The fly in the ointment is simply that, without the screening provided by literate professionals, a trickle of self-published words has rapidly grown into a true shit-storm of waste paper and pointless electronics. Too many of we readers have laid down our hard earned cash on commercially eulogised crap only to bin the thing after just a few disappointing pages or chapters read. Far from opening up a new readership for the betterment of the books trade, both paper and electronic, this self-publishing revolution is, in my opinion, threatening a kind of death by a thousand cuts!

My own suggestion, as follows, would apply only to novels. Looked at from the reader’s (i.e. the market’s) point of view, what is needed is a fail safe system allocating a yes/no rating as infallible, as believable and as totally independent as possible to all newly published novels, however and wherever the thing is being published. Either: yes, this book is worth the expenditure of your time and money or no it is not. No caveats, no stars, nothing else. And when a new book comes out without such a yes/no rating one’s assumption has to be the latter. In other words, buy it if you like but we (the raters) would not advise it!

Ah, but how to create such an infallible, independent system of rating? You might well be asking that question. Fortunately the web-site YouWriteOn incorporates something of a model. Through it you submit an initial ten thousand words of your (anonymous) work to five other (anonymous) authors, computer selected, who rate what they read according to a set of YouWriteOn’s criteria. You in return receive five anonymous works by - different - randomly selected fellow authors for your own critiques. There is an in-built check to ensure that you and the others actually did read what you / they are criticising!.
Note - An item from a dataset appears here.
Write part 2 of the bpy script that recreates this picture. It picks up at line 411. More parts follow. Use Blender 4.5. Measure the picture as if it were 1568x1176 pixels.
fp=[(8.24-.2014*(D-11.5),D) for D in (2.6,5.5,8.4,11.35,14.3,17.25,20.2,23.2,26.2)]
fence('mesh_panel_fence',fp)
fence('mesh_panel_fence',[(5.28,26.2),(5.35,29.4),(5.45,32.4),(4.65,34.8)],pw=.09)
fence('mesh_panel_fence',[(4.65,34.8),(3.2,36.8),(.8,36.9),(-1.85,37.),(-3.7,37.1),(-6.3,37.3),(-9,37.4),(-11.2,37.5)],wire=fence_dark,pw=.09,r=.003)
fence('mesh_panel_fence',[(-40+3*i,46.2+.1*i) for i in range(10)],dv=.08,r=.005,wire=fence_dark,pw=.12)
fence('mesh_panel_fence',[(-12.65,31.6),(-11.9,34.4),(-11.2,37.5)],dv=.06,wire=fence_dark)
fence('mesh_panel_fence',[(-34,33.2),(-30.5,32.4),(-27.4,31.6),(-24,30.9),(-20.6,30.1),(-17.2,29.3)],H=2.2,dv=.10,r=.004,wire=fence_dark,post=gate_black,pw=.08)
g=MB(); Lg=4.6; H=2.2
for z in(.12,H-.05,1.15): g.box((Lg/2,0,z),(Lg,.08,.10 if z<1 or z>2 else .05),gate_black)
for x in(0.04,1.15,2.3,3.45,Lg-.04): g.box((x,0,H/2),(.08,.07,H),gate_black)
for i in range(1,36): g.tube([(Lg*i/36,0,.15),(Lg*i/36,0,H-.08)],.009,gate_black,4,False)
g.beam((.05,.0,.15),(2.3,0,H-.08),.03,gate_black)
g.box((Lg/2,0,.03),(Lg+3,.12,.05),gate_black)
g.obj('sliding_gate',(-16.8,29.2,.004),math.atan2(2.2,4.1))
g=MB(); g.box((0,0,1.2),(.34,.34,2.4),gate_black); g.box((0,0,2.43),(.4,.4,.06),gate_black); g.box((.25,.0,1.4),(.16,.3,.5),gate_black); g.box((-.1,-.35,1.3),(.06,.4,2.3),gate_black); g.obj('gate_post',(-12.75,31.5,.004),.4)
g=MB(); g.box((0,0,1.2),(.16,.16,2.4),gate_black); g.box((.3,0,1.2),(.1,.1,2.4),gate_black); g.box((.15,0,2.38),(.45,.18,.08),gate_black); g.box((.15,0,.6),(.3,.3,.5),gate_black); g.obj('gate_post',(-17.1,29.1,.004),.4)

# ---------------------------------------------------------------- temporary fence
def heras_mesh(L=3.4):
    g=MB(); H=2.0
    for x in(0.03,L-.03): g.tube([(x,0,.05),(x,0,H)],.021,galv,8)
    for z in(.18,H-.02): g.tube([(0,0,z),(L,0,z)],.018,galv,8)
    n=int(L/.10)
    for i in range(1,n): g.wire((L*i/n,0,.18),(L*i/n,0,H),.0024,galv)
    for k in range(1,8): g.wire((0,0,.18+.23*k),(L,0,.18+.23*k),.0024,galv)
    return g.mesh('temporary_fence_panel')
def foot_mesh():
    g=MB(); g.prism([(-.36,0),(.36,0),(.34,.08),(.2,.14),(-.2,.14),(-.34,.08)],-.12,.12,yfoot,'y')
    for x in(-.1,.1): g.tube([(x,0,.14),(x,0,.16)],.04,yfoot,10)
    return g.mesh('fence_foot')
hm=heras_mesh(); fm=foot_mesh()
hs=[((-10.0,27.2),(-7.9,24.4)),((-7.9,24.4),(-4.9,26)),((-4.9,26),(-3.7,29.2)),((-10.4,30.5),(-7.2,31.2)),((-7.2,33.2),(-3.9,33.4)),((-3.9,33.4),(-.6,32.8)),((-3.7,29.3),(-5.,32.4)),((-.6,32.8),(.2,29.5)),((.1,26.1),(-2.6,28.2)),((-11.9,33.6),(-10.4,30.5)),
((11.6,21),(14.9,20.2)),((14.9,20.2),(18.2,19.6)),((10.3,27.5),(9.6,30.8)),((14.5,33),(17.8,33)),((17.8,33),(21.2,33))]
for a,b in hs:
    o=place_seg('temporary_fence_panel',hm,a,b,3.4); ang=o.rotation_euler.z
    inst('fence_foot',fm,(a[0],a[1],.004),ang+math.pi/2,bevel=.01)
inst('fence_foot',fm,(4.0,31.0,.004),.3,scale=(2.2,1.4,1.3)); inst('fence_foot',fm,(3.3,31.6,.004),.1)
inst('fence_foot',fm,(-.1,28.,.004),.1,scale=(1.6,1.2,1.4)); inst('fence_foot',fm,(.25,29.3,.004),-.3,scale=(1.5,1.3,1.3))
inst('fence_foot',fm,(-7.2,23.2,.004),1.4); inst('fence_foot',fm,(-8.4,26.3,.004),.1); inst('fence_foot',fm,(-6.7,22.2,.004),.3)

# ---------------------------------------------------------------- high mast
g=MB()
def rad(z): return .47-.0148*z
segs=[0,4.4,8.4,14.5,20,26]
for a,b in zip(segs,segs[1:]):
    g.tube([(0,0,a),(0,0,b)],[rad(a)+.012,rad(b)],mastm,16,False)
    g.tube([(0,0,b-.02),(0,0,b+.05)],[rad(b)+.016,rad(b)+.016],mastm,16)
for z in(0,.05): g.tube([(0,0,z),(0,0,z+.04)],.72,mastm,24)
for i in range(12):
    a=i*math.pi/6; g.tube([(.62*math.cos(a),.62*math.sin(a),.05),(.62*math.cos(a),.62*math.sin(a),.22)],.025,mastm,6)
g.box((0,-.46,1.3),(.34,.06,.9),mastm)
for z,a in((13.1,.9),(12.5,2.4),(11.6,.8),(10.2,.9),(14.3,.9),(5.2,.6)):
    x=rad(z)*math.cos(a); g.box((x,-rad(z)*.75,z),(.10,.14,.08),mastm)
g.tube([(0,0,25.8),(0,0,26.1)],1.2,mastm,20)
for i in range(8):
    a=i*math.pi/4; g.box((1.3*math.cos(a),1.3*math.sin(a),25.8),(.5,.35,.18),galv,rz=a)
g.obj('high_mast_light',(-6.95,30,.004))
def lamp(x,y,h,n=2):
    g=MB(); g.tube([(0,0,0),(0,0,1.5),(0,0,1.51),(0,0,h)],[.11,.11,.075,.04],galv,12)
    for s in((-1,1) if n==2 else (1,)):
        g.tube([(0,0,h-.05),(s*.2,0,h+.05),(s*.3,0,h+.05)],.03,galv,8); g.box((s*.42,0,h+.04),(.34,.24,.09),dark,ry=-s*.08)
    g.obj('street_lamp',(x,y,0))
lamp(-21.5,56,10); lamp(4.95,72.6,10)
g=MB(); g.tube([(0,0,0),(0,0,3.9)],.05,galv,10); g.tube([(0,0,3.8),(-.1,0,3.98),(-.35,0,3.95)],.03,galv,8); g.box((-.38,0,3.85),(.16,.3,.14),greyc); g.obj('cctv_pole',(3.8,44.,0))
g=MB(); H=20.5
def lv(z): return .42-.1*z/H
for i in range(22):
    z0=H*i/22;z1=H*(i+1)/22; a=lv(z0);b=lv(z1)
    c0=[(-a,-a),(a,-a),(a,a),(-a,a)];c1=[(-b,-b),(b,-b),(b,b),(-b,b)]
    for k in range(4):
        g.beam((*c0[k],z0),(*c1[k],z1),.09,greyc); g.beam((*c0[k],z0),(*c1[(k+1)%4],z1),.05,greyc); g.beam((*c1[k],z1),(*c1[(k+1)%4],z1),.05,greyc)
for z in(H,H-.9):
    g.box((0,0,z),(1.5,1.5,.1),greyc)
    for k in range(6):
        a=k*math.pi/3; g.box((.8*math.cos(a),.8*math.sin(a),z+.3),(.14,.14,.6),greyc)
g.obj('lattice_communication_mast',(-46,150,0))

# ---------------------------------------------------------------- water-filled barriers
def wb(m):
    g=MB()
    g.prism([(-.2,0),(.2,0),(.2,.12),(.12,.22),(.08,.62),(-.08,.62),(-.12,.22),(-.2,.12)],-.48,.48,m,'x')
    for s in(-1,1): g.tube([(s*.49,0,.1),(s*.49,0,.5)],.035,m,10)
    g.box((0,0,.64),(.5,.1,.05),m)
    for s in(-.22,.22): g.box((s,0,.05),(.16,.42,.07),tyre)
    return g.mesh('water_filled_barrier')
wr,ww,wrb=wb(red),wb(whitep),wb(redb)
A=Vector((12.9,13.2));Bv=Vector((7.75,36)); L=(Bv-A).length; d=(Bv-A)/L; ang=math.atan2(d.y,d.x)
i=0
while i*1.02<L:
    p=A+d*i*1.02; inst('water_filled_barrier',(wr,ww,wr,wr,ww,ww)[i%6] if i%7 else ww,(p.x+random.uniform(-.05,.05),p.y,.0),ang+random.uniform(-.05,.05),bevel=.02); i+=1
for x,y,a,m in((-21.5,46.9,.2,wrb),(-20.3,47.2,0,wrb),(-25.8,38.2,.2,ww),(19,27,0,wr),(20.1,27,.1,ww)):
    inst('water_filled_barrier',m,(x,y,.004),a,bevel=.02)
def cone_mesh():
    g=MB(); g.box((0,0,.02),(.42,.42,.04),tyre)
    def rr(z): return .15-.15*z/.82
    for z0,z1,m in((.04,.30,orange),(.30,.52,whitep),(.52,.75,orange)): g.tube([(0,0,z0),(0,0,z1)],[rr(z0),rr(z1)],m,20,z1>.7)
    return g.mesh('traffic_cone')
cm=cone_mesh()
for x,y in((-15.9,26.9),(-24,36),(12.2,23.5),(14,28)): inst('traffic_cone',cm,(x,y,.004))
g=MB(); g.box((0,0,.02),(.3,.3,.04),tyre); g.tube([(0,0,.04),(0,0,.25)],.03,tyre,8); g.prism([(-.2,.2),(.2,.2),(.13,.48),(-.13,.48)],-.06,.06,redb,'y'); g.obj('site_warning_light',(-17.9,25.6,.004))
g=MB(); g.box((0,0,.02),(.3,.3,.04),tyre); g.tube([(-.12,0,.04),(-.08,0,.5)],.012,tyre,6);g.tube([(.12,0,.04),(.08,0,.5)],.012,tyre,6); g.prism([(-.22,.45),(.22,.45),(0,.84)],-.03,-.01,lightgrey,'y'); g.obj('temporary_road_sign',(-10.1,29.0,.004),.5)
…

You would begin by inviting any and all readers of novels in English to put themselves forward as panel judges, specifically by genre. But why would anyone agree to get on such a computer assembled panel? Because when the computer selects you as part of a fifty person group to judge a currently unpublished book unattributed by author or publisher, you receive the initial ten thousand electronic words, then when you return your critique in the terms required you receive perhaps ten pounds or fifteen dollars to spend on books (from Amazon?) Thus, when you look for, say, a crime thriller, you know that fifty people thought this one worth buying - or not buying as the case may be.

So my novel's yes/no rating costs 50 x £10 = £500. Where is that money coming form? I, as an author who has devoted a year of my life to the creation of my novel, would be happy to pay £500. Many of my reviewers will, given they will know by then who is its author, want to spend their reward on buying my novel - or more important yet, recommending it to their book loving friends! But what if my reviewers said 'no, this is not worth reading'? Well, I could either go ahead anyway with publication of a book carrying that 'no' burden or I change tack altogether, having saved myself a lot more than the £500 in wasted time, morale, physical cost and personal energy.

Is it just possible that everyone really is a winner? Oh yes! Are you listening, Amazon?